In July 2012, the Bujagali Dam was commissioned on the Nile.  But even with this new project, the demand projection is that the country will move into a shortfall again by early 2015.  There has been a huge growth in additional demand for energy due to a growth in customers, the new oil and gas industry etc.  So it is clear that Uganda somehow needs to fast track new sources of generation.  There are larger hydro stations in the Nile being developed (including HPP Karuma and HPP Isimba) but the lead time and required time for construction is very long.  

While the government is promoting small scale renewable energy and there is quite a significant pipeline of ready-to-build projects, no PPA has been concluded since the launch of the new REFiT in 01/2011.  This is mainly due to the following challenges:  

  • A comparatively low REFiT tariff schedule (in some cases below levelized cost of electricity) undermining the profitability of new investments.
  • The liquidity crisis at UETCL in 2011/12 (Uganda Electricity Transmission Company Limited) has undermined investor confidence (demand for off-taker guarantees) and a general image of Uganda as a risky investment destination, resulting in expensive and high spreads for debt finance.

The GET FiT renewable energy alternative funding mechanism is designed to deal with both these issues:  

  1. At the request of government of Uganda, the World Bank is to cover the political and commercial risk through a modified version of its Partial Risk Guarantee product.   
  2. KfW has raised funding from Norway, UK (International Climate Fund), Germany and EU-Africa Infrastrucuture Trust Fund to provide a tariff top-up of two additional dollar cents on the current rate. At this stage, Norway and the UK have committed funding to the programme.

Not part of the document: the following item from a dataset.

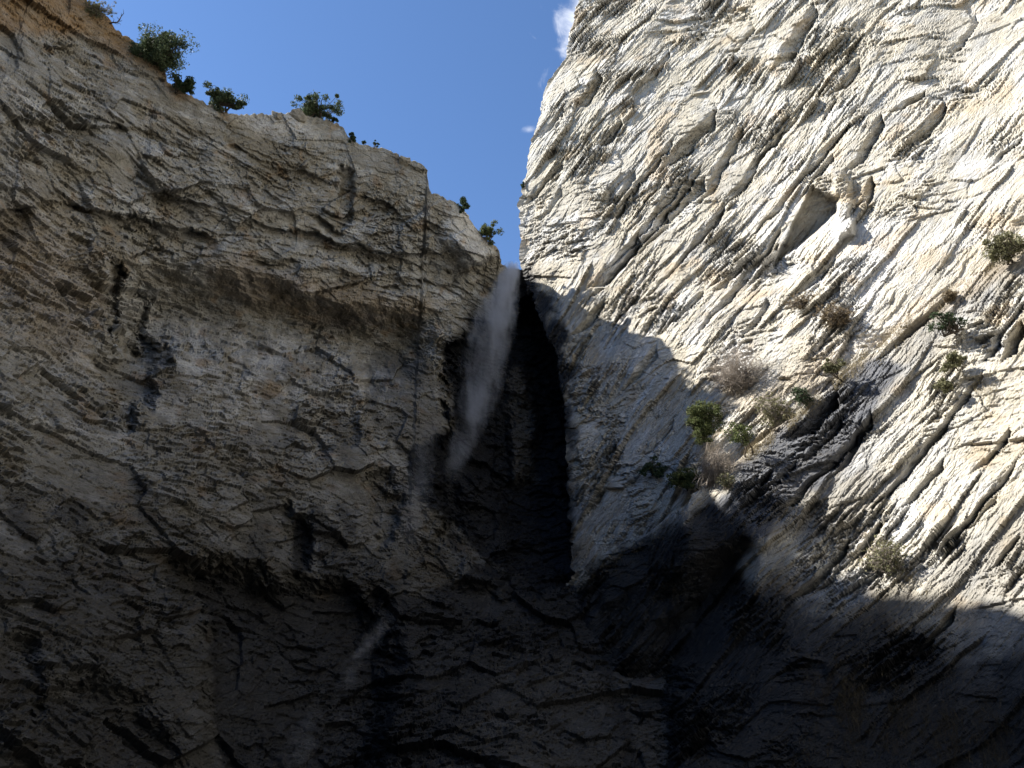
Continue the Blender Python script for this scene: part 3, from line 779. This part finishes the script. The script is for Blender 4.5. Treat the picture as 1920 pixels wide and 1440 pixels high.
leafy('low_shrub', 'tiny ragged dark shrub on the flat rim, right one of the tiny pair', 'shrub', (701, 276), (702, 270), (11, 6), M_DARK, 9, 60, .11, 2, RIMG, 0)
leafy('small_pine', 'thin dark young pine clinging to the steep rim above the bright slab', 'tree', (862, 388), (869, 384), (16, 20), M_DARK, 16, 70, .13, 2, RIMG, 0, .5)
leafy('small_oak', 'round green little tree on the rim closest to the waterfall', 'tree', (914, 455), (915, 437), (22, 20), M_GREEN, 24, 120, .12, 2, RIMG, .3, .35)
bare_bush('bare_shrub', 'grey leafless shrub on the uppermost corner of the left rim', (178, 22), (185, 18), (26, 16), 70, .2, None, M_DUSTY, 10, RIMG)
leafy('edge_shrub', 'tiny dark shrub hanging on the left edge of the sunlit cliff', 'shrub', (986, 346), (979, 346), (5, 9), M_DARK, 7, 70, .12, 1, LEDG, 0)
def dead_branch():
    P0, N0, d = surf(206, 42)
    root = thing('dead_branch', 'bare dead branch sticking out into the sky at the top left', 'branch', P0, None)
    q = lambda x, y: at_depth(x, y, d)
    V, Fc = [], []
    tube(V, Fc, [P0, q(212, 42), q(220, 42), q(224, 37), q(227, 31), q(232, 25), q(231, 17)], [.09, .08, .07, .06, .045, .03, .012], 5)
    for a in ([(220, 42), (225, 44), (226, 47)], [(224, 37), (220, 33), (219, 31)], [(227, 31), (228, 26), (227, 24)], [(223, 40), (228, 39), (229, 38)], [(212, 42), (214, 36), (210, 32)], [(214, 43), (219, 45), (223, 44)]):
        tube(V, Fc, [q(*p) for p in a], [.035, .025, .01], 4)
    part('branch', tube_mesh('branch', V, Fc, M_BARK), root)
    P0, N0, d = surf(930, 480)
    root = thing('dead_branch', 'short dead twig jutting from the rock just above the lip of the waterfall', 'branch', P0, None)
    V, Fc = [], []
    tube(V, Fc, [P0, q(932, 481), q(936, 484), q(940, 487)], [.09, .08, .05, .015], 5); tube(V, Fc, [q(934, 482), q(937, 481)], [.05, .015], 4)
    part('branch', tube_mesh('branch', V, Fc, M_BARK), root)
dead_branch()

# on the right cliff
leafy('large_bush', 'dense green bush at the edge of the cliff shadow, fullest on the right cliff', 'bush', (1325, 822), (1316, 782), (32, 45), M_GREEN, 56, 190, .10, 3, LEDG, 1.6, .35, None, 0, 2)
leafy('sapling', 'thin sparse sapling with bright green tufts above the dark slab', 'tree', (1408, 850), (1382, 812), (32, 24), M_GREEN, 22, 26, .12, 2, LEDG, 1.2, .7)
bare_bush('twiggy_shrub', 'half bare twiggy shrub with dusty leaves right of the sparse sapling', (1465, 785), (1448, 766), (36, 24), 110, .8, None, M_DUSTY, 9, LEDG)
bare_bush('twiggy_shrub', 'small dark twiggy shrub resting on top of the dark slab', (1508, 752), (1502, 742), (18, 14), 60, .5, None, M_DARK, 10, LEDG)
bare_bush('bare_thicket', 'wide tangle of grey leafless twigs on the sunlit rock', (1385, 725), (1390, 690), (64, 44), 260, .8, None, None, 0, LEDG)
bare_bush('bare_thicket', 'pale fuzzy leafless shrub below the dense green bush', (1330, 905), (1348, 868), (34, 34), 170, .6, None, None, 0, LEDG)
leafy('ledge_shrub', 'yellow green shrub at the upper end of the dark slab', 'shrub', (1580, 715), (1562, 692), (26, 15), M_DUSTY, 20, 60, .11, 2, LEDG, .8, .5, None, 0, 3)
bare_bush('rusty_shrub', 'reddish brown and green shrub in the hollow below the white rock', (1580, 605), (1565, 590), (32, 15), 90, .5, None, M_RUST, 12, LEDG)
bare_bush('rusty_shrub', 'rust coloured low shrub on the strata left of the green hollow', (1500, 575), (1510, 566), (34, 12), 70, .4, None, M_RUST, 8, LEDG)
leafy('cliff_shrub', 'large olive shrub at the right margin on the upper ledge', 'shrub', (1898, 488), (1888, 462), (46, 30), M_DUSTY, 36, 90, .12, 3, LEDG, 1.2, .4, None, 0, 4)
leafy('cliff_shrub', 'dark straggly shrub spreading over the grey ledge', 'shrub', (1790, 622), (1778, 602), (46, 22), M_DARK, 26, 48, .11, 3, LEDG, .9, .6, None, 0, 4)
leafy('cliff_shrub', 'grey green shrub directly under the dark straggly one', 'shrub', (1795, 692), (1780, 676), (24, 16), M_DUSTY, 20, 70, .11, 2, LEDG, .7, .45)
leafy('cliff_shrub', 'lowest of the three shrubs in the column near the right margin, olive and small', 'shrub', (1790, 735), (1778, 722), (20, 15), M_DUSTY, 16, 70, .11, 2, LEDG, .6, .45)
bare_bush('rusty_shrub', 'single round red brown shrub high beside the grassy ledge', (1782, 562), (1780, 556), (12, 8), 40, .3, None, M_RUST, 14, LEDG)
leafy('shaded_bush', 'dark green bush in the shadow below the dense sunlit bush', 'bush', (1288, 920), (1285, 900), (36, 24), M_GREEN, 30, 110, .11, 3, LEDG, .9, .4)
leafy('shaded_bush', 'black looking shrub in the shadow, left of the dark green bush', 'bush', (1222, 895), (1228, 880), (28, 18), M_DARK, 20, 80, .11, 3, LEDG, .7, .4)
bare_bush('twiggy_shrub', 'thin leafy shrub right on the lower shadow line', (1668, 1065), (1662, 1045), (34, 32), 90, .7, None, M_DUSTY, 7, LEDG)
bare_bush('twiggy_shrub', 'tiny twiggy shrub in the crevice of the grey rock under the slab', (1364, 915), (1362, 903), (14, 11), 40, .3, None, M_DUSTY, 7, LEDG)

# dry grass on the ledges and on the slope at the foot of the right cliff
def dry_grass(name, strips, n, hgt, mat):
    V = []
    for (x0, y0), (x1, y1), wid, share in strips:
        for _ in range(int(n * share)):
            t = rng.random(); px = x0 + (x1 - x0) * t + rng.normal() * wid * .6; py = y0 + (y1 - y0) * t + rng.normal() * wid
            if px > 1925 or py > 1450: continue
            P, N, d = surf(px, py)
            if math.sin(px * .071 + 1.3) + math.sin(px * .19 + py * .05) + rng.normal() * .5 < -.1: continue
            for _k in range(3):
                b = P + rng.normal(size=3) * .12; h = hgt * (.5 + rng.random())
                tip = b + (np.array([0, 0, .55]) + N * .35 + rng.normal(size=3) * .38) * h
                s_ = unit(np.cross(tip - b, rng.normal(size=3))) * .013
                V += [b - s_, b + s_, tip]
    V = np.array(V); me = mesh_arrays(name, V, np.arange(len(V)).reshape(-1, 3), mat, True)
    link(name, me, kind='stuff')
dry_grass('dry_grass', [((1330, 890), (1440, 830), 9, .16), ((1440, 830), (1570, 720), 6, .18), ((1570, 715), (1720, 600), 10, .26), ((1720, 600), (1880, 490), 10, .14),
                        ((1640, 1010), (1750, 1130), 10, .05), ((1800, 700), (1860, 740), 8, .06), ((1100, 1080), (1300, 950), 12, .10)], 5200, .38, M_STRAW)
dry_grass('slope_grass', [((1530, 1290), (1640, 1340), 30, .35), ((1640, 1340), (1900, 1380), 34, .35), ((1500, 1400), (1900, 1430), 25, .2), ((1180, 1100), (1400, 1000), 40, .10)], 4500, .5, M_DULL)

# ------------------------------------------------------------------ falling water and spray
def spray(name, label, path, dens, puff=.35, streak=.6):
    """path: (column, row, half width) down the fall; a closed body of fine droplets, thinning towards its edge"""
    pts = []
    for px, py, wd in path:
        ds = min(surf(px + k * wd, py)[2] for k in (-.8, 0, .8)) if py > 505 else surf(935, 500)[2] + .8
        pts.append((px, py, wd, ds))
    dd = np.array([p[3] - p[2] * p[3] / F - .6 for p in pts]); 
    dd = np.minimum(dd, np.r_[dd[0], .5 * (dd[:-1] + dd[1:])])
    Q = np.array([at_depth(p[0], p[1], d) for p, d in zip(pts, dd)]); W = np.array([p[2] * d / F for p, d in zip(pts, dd)])
    o0 = Q[0]; L = Q - o0; z0, z1 = L[0, 2], L[-1, 2]
    n = 40; zz = np.linspace(z0, z1, n)
    xi = np.interp(-zz, -L[:, 2], L[:, 0]); yi = np.interp(-zz, -L[:, 2], L[:, 1]); wi = np.interp(-zz, -L[:, 2], W)
    k = 14; V = []; 
    for i in range(n):
        for j in range(k):
            a = 2 * math.pi * j / k; V.append((xi[i] + wi[i] * 1.02 * math.cos(a), yi[i] + wi[i] * .8 * math.sin(a), zz[i]))
    Fc = [(i * k + j, i * k + (j + 1) % k, (i + 1) * k + (j + 1) % k, (i + 1) * k + j) for i in range(n - 1) for j in range(k)]
    me = bpy.data.meshes.new(name); me.from_pydata(V, [], Fc + [tuple(range(k))[::-1], tuple(range((n - 1) * k, n * k))]); me.update()
    bm_ = bmesh.new(); bm_.from_mesh(me); bmesh.ops.recalc_face_normals(bm_, faces=bm_.faces); bm_.to_mesh(me); bm_.free()
    m = bpy.data.materials.new(name); m.use_nodes = True; t = NT(m.node_tree); t.n.clear()
    ob = t.vmath('SUBTRACT', t.new('ShaderNodeNewGeometry').outputs['Position'], tuple(float(q) for q in o0))
    sx = t.new('ShaderNodeSeparateXYZ'); t.l.new(ob, sx.inputs[0])
    f = t.math('DIVIDE', t.math('SUBTRACT', sx.outputs[2], float(z0)), float(z1 - z0), clamp=True)
    def curve(vals):
        co_ = np.polyfit(np.linspace(0, 1, len(vals)), vals, 5)
        r = float(co_[0])
        for q in co_[1:]:
            r = t.math('ADD', t.math('MULTIPLY', r, f), float(q))
        return t.math('MAXIMUM', r, 0.02) if min(vals) >= 0 else r
    cx, cy, cw = curve(xi), curve(yi), curve(wi)
    ux = t.math('DIVIDE', t.math('SUBTRACT', sx.outputs[0], cx), cw); uy = t.math('DIVIDE', t.math('SUBTRACT', sx.outputs[1], cy), t.math('MULTIPLY', cw, .8))
    mp = t.new('ShaderNodeMapping'); t.l.new(ob, mp.inputs[0]); mp.inputs['Scale'].default_value = (1, 1, .42)
    n1 = t.noise(mp.outputs[0], puff, 5, .6, .4)
    mp2 = t.new('ShaderNodeMapping'); t.l.new(ob, mp2.inputs[0]); mp2.inputs['Scale'].default_value = (1.6, 1.6, .5)
    n2 = t.noise(mp2.outputs[0], streak, 6, .65, .3)
    r_ = t.math('SQRT', t.math('ADD', t.math('MULTIPLY', ux, ux), t.math('MULTIPLY', uy, uy)))
    r_ = t.math('ADD', r_, t.math('MULTIPLY', t.math('SUBTRACT', n2, .5), 2.4))
    body = t.ramp(r_, -.1, 1.0, 1, 0)
    edge = t.ramp(t.math('SQRT', t.math('ADD', t.math('MULTIPLY', ux, ux), t.math('MULTIPLY', uy, uy))), .75, 1.0, 1, 0)
    dn = t.math('MULTIPLY', t.math('MULTIPLY', body, edge), t.ramp(n1, .34, .66, .12, 1.5))
    dn = t.math('MULTIPLY', dn, curve(np.interp(np.linspace(0, 1, 13), np.linspace(0, 1, len(dens)), dens)))
    v = t.new('ShaderNodeVolumePrincipled'); v.inputs['Color'].default_value = (.93, .95, 1, 1); v.inputs['Anisotropy'].default_value = .2
    t.put(v.inputs['Density'], t.math('MULTIPLY', dn, .7))
    o = t.new('ShaderNodeOutputMaterial'); t.l.new(v.outputs[0], o.inputs['Volume'])
    me.materials.append(m)
    ob_ = link(name, me, label=label, category='waterfall' if name == 'waterfall' else 'spray')
    ob_.location = tuple(o0)
    return ob_
spray('waterfall', 'white veil of the waterfall dropping from the notch between both cliffs',
      [(961, 493, 17), (952, 522, 28), (937, 570, 42), (919, 630, 54), (907, 690, 52), (899, 740, 46), (886, 790, 40), (867, 840, 34), (842, 905, 24)], [2.5, 2.1, 1.5, 1.05, .85, .65, .45, .38, .28, .0], .35, .6)
spray('water_spray', 'faint bluish spray drifting left of the lower end of the waterfall',
      [(812, 760, 30), (800, 830, 34), (785, 900, 36), (770, 990, 40), (760, 1060, 30)], [0, .14, .16, .10, 0], .3, .4)
spray('water_spray', 'thin slanting streak of spray inside the dark lower hollow',
      [(745, 1140, 18), (716, 1175, 28), (690, 1205, 26), (668, 1240, 24), (650, 1275, 22), (632, 1320, 20)], [0, .2, .5, .5, .25, 0], .5, .8)
spray('water_spray', 'dim spray rising where water strikes the rock at the bottom of the picture',
      [(585, 1330, 20), (572, 1365, 40), (558, 1400, 50), (540, 1450, 50)], [0, .2, .2, 0], .5, .8)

This will provide a strong incentive for private developers to bring projects to market.  It will also encourage commercial banks to enter the sector.  The implementation of the programme is anticipated in February 2013 when the first request for proposals will be sent out and published.

Why is this concept unique?
This concept is unique and innovative because we try to incentivise the private sector to get involved and so leverage more private capital for investments in renewable energy generation in Africa.  The traditional way in the past would be to provide cheap credit lines to commercial banks in countries to finance these projects.  However, the problem in Uganda is that the local banks have not entered the renewable energy financing sphere yet so there is limited interest and capacity at this stage to become involved.  Our mechanism will provide support directly to projects.  The combination of the proposed World Bank guarantee mechanism (which would for the first time be applied to a series of smaller renewable energy generation projects) and the GET FiT tariff increment is something that has not been done before.  

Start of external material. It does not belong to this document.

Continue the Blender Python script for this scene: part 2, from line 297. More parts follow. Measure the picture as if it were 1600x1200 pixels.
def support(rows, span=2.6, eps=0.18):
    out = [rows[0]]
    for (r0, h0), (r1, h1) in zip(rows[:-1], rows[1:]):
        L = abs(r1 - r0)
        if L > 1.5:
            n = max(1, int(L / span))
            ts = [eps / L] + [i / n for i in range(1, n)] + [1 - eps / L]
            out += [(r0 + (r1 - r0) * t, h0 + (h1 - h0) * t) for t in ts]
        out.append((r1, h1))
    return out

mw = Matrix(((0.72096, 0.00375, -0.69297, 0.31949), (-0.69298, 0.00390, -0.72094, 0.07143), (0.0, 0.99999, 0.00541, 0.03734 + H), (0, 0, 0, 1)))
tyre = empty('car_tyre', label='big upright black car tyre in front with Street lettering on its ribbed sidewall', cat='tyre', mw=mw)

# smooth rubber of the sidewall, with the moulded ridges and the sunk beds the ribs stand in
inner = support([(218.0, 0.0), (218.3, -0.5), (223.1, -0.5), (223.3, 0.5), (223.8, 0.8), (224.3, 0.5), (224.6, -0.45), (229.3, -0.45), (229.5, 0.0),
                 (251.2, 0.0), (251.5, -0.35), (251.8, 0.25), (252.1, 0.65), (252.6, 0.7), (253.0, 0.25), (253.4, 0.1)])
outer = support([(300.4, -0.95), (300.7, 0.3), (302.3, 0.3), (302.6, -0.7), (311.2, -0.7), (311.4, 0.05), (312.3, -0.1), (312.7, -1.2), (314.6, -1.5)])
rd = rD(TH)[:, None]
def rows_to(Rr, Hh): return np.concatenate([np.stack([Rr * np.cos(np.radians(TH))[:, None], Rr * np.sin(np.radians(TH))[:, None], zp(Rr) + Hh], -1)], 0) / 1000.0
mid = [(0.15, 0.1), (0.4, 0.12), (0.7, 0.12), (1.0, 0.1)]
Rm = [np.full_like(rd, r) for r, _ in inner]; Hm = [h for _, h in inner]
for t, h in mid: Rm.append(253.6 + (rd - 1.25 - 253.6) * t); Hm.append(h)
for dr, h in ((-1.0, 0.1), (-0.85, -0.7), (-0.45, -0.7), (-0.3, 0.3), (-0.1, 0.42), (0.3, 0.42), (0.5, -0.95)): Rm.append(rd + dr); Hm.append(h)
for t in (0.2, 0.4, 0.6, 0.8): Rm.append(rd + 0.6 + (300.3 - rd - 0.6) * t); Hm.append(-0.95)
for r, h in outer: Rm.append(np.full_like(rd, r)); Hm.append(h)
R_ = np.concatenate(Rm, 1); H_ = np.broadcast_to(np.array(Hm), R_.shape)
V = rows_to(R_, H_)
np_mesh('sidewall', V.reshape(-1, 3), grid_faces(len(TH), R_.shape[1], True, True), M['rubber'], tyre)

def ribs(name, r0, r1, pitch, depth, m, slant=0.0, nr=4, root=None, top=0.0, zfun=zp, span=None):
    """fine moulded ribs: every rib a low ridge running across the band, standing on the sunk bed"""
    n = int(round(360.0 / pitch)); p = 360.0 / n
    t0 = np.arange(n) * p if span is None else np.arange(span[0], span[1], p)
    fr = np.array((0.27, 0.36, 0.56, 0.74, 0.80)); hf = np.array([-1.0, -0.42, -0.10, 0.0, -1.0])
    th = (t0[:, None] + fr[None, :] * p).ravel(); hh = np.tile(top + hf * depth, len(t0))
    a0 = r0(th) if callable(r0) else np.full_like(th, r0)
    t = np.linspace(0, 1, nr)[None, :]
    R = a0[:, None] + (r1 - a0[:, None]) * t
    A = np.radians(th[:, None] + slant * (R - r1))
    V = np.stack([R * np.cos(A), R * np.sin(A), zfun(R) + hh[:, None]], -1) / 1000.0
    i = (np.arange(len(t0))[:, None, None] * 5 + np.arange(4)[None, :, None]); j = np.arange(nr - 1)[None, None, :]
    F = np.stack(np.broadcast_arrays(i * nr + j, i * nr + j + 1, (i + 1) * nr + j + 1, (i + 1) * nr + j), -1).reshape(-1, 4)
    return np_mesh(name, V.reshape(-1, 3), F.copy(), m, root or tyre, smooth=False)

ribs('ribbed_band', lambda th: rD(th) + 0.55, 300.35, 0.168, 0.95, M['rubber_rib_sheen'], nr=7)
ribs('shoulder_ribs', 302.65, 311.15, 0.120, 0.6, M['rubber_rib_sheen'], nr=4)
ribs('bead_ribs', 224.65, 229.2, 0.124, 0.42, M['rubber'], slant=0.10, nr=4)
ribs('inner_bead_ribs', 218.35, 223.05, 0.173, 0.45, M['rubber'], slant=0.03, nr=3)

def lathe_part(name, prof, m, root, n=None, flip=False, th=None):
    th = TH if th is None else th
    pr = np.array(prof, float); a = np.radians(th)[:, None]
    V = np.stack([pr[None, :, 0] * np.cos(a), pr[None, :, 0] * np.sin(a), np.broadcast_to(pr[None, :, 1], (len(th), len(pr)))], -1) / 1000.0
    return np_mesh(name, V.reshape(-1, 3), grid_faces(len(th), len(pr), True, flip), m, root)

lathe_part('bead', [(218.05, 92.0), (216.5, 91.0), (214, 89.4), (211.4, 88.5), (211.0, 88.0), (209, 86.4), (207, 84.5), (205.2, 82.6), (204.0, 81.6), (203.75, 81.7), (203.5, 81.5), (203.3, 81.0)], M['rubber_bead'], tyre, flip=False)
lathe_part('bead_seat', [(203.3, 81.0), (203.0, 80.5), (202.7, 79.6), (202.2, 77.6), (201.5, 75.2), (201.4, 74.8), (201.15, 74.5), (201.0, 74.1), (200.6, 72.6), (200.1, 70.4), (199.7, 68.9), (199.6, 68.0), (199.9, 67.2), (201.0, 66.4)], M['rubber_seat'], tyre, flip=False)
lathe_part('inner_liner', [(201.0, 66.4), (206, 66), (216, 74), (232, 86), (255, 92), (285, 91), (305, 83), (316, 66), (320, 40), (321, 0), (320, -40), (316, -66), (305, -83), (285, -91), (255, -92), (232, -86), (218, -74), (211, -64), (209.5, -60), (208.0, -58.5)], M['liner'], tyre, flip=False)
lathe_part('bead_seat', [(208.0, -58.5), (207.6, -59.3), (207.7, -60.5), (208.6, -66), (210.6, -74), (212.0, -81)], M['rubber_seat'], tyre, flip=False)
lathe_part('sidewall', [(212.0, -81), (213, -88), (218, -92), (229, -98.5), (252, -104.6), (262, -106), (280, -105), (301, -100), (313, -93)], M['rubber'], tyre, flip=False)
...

Furthermore, in development projects the money is usually provided upfront.  In this case, we will provide the tariff increment to the investors once the projects have delivered electricity – we shift the entire performance risk to the private sector.  

Is this specifically aimed at Africa or the third world in general?

We are starting in Uganda first, with the idea to move to other countries eventually. We are currently looking at Zambia, Rwanda, Ghana and Tanzania. However, the legal and regulatory framework conditions for private investments in energy must be right ¬– we do not expect easy replication of GET FiT from Uganda to other markets.

What kind of timeline and budget do you have for the implementation of the GET FiT mechanism in Uganda?
Our aim is to support a limited portfolio of 10-15 projects with a total capacity of 125 MW.  We envisage three to four proposal rounds and to commit the money by the middle of next year.  We have a committed budget of US$80 million.

What has been the response so far?
The response from the Ugandan government has been very positive.  The developers and the banks are also quite enthusiastic – and we hope this will provide the final push to provide final implementation of generation projects.  

What have been the main challenges so far?
Preparation always takes longer than you think.  This is a very complex process. We are not just putting money on the table, we are also engaging the government, commercial banks and investors in a process to remove other roadblocks to investment. That for example includes a revision of the standardised Power Purchase Agreement and the standardised Implementation Agreement, as well as a process to clarify government’s interconnection policy for small-scale renewable energy generation projects. These issues require careful discussion and expert input, and do not happen overnight.  Also, for many donors to support the private sector directly is a new concept – they ask many relevant questions.  So it has been educational on all sides while also providing incentives to stimulate private sector investment.

What will be your message at African Utility Week?
African governments and donors alone will not be able to finance the huge energy infrastructure requirements that lie ahead of us. The private sector will have to play a crucial role, by providing capital and expertise. Proper regulatory and legal enabling conditions need to be place, however, for the private sector to come. GET FiT is one small way in which donors and DFIs can support reform-minded governments in the region to leverage private capital for investment.